Exercise prompt » Repeat exactly the lines between and including those that contain "Continue the Blender" and "DO = (-0.392, 1.274, -0.05, 2.087)". Output no other line.

Record excerpts »
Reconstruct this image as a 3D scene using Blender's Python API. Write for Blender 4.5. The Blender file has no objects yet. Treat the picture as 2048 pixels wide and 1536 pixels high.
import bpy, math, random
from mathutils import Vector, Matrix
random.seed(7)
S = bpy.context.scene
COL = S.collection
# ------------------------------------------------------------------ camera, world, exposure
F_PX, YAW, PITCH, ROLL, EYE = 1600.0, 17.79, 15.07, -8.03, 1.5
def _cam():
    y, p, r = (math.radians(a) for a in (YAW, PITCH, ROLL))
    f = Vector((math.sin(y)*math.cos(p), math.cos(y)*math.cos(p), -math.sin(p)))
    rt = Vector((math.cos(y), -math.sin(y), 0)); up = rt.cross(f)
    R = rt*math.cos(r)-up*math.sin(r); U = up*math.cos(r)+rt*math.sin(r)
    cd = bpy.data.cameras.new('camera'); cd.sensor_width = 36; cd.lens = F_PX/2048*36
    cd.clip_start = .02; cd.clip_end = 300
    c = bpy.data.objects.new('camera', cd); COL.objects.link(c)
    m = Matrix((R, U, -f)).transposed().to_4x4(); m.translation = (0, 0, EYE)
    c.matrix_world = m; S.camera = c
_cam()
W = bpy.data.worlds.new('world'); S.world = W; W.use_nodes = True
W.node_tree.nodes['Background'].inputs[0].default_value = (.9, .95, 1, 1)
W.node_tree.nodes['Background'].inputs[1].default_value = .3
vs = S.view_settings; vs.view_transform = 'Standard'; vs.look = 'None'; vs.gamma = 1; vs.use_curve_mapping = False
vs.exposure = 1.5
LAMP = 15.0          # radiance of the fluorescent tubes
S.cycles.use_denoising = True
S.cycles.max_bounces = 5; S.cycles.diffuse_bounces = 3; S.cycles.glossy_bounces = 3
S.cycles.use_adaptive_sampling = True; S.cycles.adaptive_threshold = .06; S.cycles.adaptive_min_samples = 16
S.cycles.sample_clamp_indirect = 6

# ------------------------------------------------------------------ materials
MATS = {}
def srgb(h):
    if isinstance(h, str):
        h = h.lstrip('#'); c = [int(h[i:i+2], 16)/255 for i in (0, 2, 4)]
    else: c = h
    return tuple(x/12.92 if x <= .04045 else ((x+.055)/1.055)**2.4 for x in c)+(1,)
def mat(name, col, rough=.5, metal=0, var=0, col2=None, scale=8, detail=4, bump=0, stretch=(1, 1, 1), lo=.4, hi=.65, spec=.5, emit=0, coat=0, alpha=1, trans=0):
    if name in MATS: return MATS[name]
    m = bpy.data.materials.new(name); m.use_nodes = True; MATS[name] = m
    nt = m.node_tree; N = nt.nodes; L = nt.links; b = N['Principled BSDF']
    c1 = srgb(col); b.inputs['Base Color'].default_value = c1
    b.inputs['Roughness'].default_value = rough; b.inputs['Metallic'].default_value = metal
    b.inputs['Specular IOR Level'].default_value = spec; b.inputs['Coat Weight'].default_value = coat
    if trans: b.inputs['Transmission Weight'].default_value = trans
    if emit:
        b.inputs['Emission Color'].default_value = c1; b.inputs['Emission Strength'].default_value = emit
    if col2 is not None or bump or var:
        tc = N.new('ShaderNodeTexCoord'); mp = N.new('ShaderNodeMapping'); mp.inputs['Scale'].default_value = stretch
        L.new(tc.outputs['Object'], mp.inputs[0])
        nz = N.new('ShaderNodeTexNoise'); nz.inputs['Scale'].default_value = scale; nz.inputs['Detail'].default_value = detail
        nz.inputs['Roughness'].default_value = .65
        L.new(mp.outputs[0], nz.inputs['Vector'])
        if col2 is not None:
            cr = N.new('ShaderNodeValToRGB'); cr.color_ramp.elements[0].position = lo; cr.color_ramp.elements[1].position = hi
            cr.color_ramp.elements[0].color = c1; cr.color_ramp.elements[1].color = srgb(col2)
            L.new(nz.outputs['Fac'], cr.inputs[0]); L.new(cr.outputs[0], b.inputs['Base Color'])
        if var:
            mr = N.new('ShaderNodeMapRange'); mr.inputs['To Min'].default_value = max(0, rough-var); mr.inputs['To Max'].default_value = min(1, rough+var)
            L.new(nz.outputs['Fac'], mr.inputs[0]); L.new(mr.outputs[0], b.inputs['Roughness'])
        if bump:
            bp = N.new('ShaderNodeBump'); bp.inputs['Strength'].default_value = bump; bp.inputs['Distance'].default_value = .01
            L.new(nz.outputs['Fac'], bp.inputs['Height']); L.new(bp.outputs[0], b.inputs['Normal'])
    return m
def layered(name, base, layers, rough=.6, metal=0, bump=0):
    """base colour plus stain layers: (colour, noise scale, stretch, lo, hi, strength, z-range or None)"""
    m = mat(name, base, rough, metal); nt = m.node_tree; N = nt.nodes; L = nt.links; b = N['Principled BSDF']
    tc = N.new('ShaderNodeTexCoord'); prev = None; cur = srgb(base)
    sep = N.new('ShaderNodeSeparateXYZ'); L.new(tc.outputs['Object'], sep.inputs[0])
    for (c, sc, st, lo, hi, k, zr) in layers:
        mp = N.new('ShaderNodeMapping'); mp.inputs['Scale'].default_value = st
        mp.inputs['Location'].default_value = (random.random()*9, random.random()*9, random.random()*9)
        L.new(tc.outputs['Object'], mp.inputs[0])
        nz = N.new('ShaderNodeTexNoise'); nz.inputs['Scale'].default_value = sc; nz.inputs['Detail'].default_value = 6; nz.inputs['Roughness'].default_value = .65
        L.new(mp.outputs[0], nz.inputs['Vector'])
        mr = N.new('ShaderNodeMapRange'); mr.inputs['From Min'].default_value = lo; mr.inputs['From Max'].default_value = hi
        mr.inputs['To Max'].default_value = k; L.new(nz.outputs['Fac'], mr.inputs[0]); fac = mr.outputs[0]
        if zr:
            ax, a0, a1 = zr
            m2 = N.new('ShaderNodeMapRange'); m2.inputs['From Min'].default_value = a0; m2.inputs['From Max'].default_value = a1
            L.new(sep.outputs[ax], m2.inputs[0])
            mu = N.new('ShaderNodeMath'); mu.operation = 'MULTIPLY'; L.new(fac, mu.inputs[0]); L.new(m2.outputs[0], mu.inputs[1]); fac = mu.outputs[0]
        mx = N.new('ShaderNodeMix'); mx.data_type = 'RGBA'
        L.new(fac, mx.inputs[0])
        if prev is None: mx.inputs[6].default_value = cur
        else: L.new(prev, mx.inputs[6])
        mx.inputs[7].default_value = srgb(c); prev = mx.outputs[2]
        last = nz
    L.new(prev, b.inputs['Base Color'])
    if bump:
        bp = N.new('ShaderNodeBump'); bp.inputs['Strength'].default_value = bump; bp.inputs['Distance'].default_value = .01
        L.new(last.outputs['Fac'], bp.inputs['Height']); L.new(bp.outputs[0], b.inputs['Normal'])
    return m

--

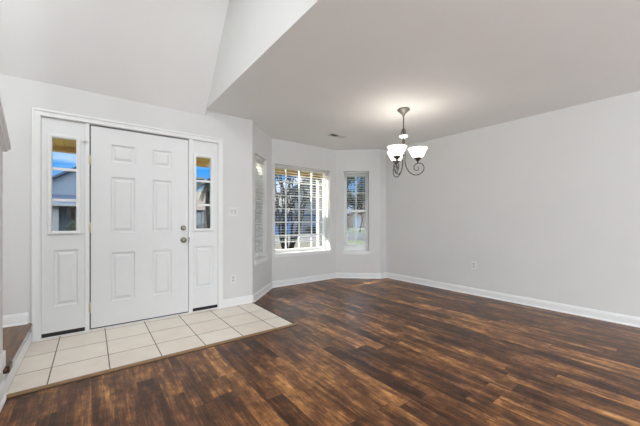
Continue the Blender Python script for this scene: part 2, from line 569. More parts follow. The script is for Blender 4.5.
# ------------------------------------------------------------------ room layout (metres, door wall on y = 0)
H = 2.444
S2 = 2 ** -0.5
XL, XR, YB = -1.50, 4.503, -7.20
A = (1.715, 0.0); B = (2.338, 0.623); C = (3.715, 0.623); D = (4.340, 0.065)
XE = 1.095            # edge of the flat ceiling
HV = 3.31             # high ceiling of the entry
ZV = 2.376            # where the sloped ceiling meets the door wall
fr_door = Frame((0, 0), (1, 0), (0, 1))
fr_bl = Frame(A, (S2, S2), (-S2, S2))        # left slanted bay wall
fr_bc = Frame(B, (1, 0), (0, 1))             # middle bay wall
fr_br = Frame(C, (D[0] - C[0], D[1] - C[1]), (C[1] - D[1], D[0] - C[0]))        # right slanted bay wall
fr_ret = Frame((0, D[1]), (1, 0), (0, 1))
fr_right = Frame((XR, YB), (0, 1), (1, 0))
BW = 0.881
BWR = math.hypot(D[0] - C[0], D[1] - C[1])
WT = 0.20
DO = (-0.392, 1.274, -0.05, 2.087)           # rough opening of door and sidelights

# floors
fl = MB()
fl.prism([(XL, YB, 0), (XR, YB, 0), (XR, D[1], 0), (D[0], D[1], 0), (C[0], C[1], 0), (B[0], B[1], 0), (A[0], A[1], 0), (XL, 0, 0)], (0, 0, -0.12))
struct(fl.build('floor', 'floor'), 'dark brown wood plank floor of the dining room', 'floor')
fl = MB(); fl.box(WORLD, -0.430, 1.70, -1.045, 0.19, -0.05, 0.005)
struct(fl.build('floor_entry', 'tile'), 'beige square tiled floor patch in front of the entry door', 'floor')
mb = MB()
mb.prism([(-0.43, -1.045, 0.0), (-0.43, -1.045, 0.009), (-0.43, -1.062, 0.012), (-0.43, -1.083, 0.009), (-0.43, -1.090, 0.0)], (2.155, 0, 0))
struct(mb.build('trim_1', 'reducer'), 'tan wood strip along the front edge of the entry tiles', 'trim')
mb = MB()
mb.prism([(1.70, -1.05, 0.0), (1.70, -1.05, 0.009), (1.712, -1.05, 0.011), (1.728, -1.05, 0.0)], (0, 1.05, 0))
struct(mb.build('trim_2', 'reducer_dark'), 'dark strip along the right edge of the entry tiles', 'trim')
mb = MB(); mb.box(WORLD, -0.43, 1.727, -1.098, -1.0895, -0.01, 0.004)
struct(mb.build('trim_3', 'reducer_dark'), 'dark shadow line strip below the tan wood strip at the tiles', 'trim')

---

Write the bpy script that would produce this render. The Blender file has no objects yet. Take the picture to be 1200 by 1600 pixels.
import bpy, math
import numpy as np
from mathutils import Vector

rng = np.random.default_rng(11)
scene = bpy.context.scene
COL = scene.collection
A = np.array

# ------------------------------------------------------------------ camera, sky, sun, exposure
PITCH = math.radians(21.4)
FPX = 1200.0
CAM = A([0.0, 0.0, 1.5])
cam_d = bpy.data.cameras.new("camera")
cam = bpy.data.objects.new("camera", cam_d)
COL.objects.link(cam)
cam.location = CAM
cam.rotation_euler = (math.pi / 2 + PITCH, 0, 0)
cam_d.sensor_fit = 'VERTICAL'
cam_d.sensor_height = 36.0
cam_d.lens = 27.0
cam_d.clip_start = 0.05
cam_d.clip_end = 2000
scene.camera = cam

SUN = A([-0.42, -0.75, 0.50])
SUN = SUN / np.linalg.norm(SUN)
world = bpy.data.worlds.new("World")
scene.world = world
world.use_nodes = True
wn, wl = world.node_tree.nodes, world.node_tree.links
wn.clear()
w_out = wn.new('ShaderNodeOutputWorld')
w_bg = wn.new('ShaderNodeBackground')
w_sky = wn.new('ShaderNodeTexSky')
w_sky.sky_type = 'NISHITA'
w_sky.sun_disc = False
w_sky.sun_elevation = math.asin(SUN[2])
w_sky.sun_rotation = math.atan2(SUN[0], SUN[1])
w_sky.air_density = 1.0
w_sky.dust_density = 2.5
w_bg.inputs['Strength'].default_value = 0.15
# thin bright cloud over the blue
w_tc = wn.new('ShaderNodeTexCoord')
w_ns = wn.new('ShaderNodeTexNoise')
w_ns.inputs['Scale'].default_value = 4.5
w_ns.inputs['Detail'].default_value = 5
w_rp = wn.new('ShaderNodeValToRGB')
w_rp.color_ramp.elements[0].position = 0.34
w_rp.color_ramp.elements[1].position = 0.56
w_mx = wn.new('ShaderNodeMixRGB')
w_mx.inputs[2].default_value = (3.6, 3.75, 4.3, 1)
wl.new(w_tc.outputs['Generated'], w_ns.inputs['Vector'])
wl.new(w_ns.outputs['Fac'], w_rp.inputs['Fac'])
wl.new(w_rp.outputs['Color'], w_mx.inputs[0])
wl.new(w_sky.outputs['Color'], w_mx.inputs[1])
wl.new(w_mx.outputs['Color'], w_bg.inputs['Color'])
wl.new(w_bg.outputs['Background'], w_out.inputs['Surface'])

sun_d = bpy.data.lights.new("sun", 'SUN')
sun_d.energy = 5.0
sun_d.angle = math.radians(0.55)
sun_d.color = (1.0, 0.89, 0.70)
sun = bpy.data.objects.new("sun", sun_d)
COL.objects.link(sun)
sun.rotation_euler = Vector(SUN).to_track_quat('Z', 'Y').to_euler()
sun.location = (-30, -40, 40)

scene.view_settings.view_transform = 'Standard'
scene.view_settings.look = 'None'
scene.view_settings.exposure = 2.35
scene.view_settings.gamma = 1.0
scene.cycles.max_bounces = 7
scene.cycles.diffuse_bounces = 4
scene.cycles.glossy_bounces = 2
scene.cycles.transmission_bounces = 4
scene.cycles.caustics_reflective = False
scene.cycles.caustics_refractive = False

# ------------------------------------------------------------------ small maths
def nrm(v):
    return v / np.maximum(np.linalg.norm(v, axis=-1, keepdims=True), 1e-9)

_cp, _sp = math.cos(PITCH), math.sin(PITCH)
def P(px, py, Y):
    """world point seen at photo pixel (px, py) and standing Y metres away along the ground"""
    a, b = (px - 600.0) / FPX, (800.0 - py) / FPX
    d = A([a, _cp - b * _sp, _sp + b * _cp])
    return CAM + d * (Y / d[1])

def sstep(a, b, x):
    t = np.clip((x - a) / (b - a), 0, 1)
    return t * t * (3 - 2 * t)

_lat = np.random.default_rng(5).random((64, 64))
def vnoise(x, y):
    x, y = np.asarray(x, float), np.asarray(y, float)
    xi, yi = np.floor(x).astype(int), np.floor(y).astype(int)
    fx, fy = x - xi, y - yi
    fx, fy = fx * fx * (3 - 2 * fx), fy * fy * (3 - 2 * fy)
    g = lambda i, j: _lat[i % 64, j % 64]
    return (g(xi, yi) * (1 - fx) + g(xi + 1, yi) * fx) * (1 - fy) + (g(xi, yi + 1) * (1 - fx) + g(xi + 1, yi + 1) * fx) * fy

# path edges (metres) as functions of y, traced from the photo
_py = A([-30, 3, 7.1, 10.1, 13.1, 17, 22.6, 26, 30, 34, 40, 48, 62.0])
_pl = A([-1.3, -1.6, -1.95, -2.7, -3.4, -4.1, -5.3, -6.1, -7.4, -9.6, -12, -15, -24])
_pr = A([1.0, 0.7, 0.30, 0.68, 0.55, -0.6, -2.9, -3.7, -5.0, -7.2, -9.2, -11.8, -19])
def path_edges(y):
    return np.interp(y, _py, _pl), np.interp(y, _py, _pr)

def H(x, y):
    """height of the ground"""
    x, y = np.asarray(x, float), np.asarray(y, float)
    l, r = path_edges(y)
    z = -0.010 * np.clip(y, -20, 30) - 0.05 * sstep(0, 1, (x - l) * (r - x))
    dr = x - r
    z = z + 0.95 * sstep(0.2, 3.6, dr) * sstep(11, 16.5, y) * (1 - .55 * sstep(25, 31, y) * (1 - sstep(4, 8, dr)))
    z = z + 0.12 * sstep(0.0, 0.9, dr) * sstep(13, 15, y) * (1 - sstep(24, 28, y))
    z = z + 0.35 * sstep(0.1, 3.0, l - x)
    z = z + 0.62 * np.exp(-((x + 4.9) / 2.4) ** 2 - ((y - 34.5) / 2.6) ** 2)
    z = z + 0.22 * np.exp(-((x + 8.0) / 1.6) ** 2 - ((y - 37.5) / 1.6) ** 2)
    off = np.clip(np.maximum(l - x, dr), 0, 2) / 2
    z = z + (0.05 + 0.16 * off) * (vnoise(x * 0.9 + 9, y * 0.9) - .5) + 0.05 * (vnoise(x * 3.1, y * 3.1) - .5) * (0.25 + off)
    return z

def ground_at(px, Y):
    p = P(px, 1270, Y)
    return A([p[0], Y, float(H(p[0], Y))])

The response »
Continue the Blender Python script for this scene: part 2, from line 569. More parts follow. The script is for Blender 4.5.
# ------------------------------------------------------------------ room layout (metres, door wall on y = 0)
H = 2.444
S2 = 2 ** -0.5
XL, XR, YB = -1.50, 4.503, -7.20
A = (1.715, 0.0); B = (2.338, 0.623); C = (3.715, 0.623); D = (4.340, 0.065)
XE = 1.095            # edge of the flat ceiling
HV = 3.31             # high ceiling of the entry
ZV = 2.376            # where the sloped ceiling meets the door wall
fr_door = Frame((0, 0), (1, 0), (0, 1))
fr_bl = Frame(A, (S2, S2), (-S2, S2))        # left slanted bay wall
fr_bc = Frame(B, (1, 0), (0, 1))             # middle bay wall
fr_br = Frame(C, (D[0] - C[0], D[1] - C[1]), (C[1] - D[1], D[0] - C[0]))        # right slanted bay wall
fr_ret = Frame((0, D[1]), (1, 0), (0, 1))
fr_right = Frame((XR, YB), (0, 1), (1, 0))
BW = 0.881
BWR = math.hypot(D[0] - C[0], D[1] - C[1])
WT = 0.20
DO = (-0.392, 1.274, -0.05, 2.087)           # rough opening of door and sidelights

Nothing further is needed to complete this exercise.